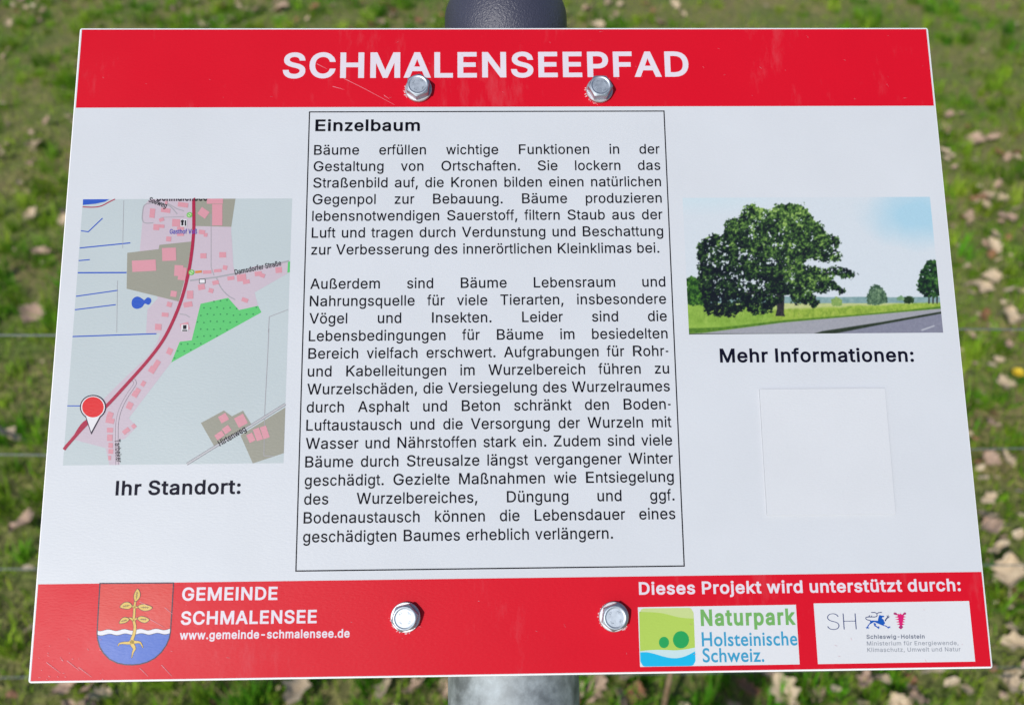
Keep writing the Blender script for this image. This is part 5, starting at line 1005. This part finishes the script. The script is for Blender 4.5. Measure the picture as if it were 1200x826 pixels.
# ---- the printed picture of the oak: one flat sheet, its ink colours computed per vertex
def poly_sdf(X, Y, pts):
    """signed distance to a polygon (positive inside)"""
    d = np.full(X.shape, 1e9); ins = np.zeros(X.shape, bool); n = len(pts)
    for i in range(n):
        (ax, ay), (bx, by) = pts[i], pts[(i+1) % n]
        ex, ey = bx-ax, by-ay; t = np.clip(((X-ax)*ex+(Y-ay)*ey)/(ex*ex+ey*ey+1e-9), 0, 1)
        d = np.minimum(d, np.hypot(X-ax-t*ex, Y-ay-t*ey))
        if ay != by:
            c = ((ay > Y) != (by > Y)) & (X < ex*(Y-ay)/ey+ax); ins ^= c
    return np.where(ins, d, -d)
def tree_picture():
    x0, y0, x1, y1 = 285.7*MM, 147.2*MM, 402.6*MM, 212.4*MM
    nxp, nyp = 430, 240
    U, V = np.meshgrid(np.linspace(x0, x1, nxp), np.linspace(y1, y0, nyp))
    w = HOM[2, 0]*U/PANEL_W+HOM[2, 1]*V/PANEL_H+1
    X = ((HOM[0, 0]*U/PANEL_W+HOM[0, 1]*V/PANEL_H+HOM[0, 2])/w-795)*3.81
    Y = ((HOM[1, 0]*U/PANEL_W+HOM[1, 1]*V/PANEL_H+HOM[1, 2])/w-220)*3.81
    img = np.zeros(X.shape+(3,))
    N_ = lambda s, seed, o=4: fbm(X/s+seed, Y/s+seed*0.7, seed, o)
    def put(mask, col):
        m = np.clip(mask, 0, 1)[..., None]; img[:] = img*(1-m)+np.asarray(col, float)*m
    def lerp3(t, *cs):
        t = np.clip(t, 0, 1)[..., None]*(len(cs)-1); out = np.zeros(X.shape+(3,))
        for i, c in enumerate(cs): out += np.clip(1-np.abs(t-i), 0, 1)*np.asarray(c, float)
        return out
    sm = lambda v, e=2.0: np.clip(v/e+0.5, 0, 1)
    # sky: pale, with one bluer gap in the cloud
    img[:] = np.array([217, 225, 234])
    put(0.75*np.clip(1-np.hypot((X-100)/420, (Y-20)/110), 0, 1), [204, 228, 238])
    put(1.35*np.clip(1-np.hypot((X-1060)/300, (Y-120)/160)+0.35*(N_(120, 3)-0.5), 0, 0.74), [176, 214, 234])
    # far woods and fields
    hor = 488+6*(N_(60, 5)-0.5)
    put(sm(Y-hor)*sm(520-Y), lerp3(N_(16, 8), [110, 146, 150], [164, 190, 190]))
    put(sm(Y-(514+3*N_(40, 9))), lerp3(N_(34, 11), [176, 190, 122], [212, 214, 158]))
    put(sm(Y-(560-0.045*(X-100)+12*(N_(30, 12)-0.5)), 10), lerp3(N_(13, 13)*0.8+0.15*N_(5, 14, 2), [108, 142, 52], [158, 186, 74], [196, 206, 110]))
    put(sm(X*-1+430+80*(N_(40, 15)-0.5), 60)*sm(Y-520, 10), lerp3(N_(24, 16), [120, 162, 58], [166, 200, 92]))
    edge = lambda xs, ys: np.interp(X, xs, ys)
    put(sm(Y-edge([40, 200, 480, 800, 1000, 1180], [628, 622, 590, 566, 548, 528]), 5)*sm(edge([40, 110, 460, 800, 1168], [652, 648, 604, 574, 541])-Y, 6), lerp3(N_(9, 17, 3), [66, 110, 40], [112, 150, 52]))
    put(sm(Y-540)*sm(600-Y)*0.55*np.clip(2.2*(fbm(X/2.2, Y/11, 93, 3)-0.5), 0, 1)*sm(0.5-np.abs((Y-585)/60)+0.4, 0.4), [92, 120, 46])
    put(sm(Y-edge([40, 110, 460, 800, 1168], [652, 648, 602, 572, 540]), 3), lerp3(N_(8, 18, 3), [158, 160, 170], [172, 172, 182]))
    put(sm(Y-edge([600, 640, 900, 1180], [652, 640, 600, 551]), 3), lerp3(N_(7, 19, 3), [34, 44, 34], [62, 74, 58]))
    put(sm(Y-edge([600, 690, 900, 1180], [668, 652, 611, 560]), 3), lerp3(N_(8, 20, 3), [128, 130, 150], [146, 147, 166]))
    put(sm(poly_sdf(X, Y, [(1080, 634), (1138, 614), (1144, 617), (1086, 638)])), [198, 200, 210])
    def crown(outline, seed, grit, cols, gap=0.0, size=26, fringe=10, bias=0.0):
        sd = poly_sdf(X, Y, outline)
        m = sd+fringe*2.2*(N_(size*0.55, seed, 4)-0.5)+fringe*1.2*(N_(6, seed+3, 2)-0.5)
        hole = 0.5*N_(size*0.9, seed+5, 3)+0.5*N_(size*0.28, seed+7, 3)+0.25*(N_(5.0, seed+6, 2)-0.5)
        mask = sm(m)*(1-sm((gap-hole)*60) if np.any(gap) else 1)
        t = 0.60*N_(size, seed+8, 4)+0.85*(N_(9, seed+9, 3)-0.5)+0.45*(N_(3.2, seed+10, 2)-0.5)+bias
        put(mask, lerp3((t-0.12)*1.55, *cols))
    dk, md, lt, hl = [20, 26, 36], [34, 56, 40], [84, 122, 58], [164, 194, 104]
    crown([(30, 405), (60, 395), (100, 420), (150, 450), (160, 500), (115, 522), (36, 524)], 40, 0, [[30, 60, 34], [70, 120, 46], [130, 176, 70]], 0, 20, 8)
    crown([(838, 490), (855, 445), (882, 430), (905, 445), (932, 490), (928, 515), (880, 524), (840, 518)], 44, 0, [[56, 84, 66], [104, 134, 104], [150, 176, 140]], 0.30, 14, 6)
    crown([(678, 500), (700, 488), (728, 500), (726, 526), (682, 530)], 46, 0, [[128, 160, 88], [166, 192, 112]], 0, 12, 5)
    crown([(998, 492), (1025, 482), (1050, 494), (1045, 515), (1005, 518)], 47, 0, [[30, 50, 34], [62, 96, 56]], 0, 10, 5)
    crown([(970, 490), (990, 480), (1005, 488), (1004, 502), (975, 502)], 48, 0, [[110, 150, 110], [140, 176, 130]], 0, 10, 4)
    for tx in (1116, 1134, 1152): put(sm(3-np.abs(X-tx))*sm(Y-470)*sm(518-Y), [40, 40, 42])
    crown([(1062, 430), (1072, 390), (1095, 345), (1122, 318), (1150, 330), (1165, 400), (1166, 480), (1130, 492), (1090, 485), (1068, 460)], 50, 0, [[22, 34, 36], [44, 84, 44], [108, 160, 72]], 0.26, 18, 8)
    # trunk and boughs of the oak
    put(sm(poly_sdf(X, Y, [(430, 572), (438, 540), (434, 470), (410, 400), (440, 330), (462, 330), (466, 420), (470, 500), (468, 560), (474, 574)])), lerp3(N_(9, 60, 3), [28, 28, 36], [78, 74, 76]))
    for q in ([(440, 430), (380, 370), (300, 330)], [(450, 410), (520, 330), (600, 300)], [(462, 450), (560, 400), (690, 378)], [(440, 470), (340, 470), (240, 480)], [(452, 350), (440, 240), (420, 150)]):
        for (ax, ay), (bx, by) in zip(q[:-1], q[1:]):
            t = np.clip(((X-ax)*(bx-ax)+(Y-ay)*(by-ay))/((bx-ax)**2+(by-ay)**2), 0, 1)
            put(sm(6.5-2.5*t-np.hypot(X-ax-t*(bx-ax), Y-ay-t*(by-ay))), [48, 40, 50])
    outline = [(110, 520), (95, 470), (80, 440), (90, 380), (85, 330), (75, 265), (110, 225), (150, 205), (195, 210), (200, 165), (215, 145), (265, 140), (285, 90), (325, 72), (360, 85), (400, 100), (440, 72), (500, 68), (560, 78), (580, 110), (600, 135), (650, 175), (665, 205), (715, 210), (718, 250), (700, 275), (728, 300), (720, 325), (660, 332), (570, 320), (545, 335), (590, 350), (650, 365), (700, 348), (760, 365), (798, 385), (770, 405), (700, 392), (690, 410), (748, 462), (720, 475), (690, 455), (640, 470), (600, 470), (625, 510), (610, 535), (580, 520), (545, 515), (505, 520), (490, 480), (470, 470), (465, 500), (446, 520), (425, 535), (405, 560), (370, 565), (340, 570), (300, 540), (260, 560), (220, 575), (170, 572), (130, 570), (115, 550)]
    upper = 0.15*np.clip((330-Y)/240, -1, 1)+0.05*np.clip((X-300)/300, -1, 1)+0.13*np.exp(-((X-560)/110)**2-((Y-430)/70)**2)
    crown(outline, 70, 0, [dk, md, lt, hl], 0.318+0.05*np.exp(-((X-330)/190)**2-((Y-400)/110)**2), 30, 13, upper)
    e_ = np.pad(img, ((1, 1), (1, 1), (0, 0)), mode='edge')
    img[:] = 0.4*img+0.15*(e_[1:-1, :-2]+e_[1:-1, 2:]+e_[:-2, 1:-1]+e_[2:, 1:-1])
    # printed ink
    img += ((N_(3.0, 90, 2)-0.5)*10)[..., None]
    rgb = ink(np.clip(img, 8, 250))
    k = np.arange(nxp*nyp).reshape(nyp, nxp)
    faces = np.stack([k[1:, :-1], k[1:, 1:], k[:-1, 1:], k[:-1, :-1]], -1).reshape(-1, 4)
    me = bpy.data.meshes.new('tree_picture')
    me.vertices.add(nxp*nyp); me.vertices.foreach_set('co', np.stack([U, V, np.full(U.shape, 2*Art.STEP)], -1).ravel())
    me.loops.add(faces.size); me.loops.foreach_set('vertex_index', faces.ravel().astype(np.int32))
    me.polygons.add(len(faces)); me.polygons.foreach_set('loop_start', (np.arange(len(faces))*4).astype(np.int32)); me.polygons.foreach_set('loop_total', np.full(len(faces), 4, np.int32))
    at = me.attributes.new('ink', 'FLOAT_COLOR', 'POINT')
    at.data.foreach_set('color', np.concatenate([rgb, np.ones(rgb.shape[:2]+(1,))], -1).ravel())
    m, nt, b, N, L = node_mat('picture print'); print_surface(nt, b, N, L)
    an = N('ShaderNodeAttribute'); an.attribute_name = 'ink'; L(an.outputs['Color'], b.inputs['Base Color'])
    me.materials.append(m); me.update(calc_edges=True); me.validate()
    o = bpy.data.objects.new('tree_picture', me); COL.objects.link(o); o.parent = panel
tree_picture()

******

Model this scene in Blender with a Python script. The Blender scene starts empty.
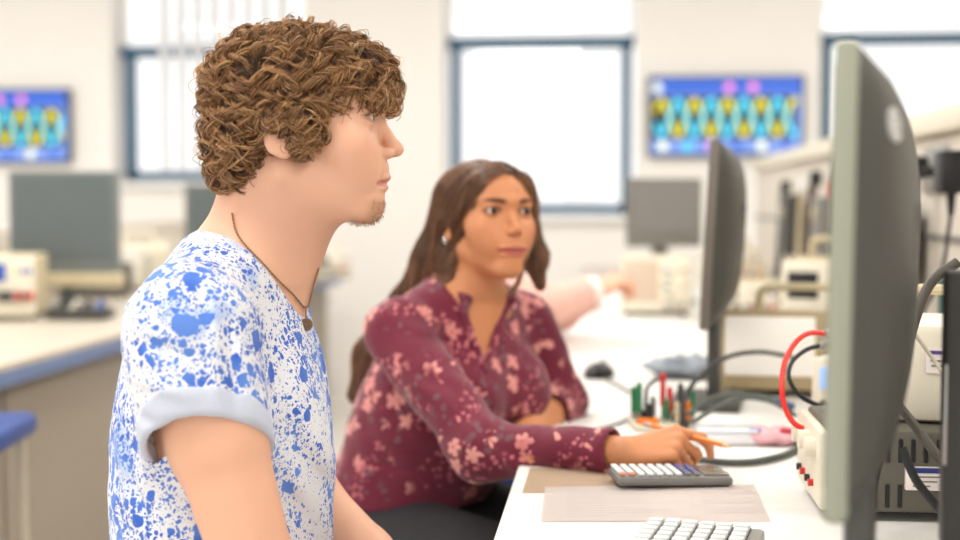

******

→ GIVEN PROBLEM: Copy out all lines where the word "this" appears.

→ OUTPUT:
Keep writing the Blender script for this image. This is part 5, starting at line 1005. This part finishes the script. The script is for Blender 4.5. Measure the picture as if it were 1200x826 pixels.
Model this scene in Blender with a Python script. The Blender scene starts empty.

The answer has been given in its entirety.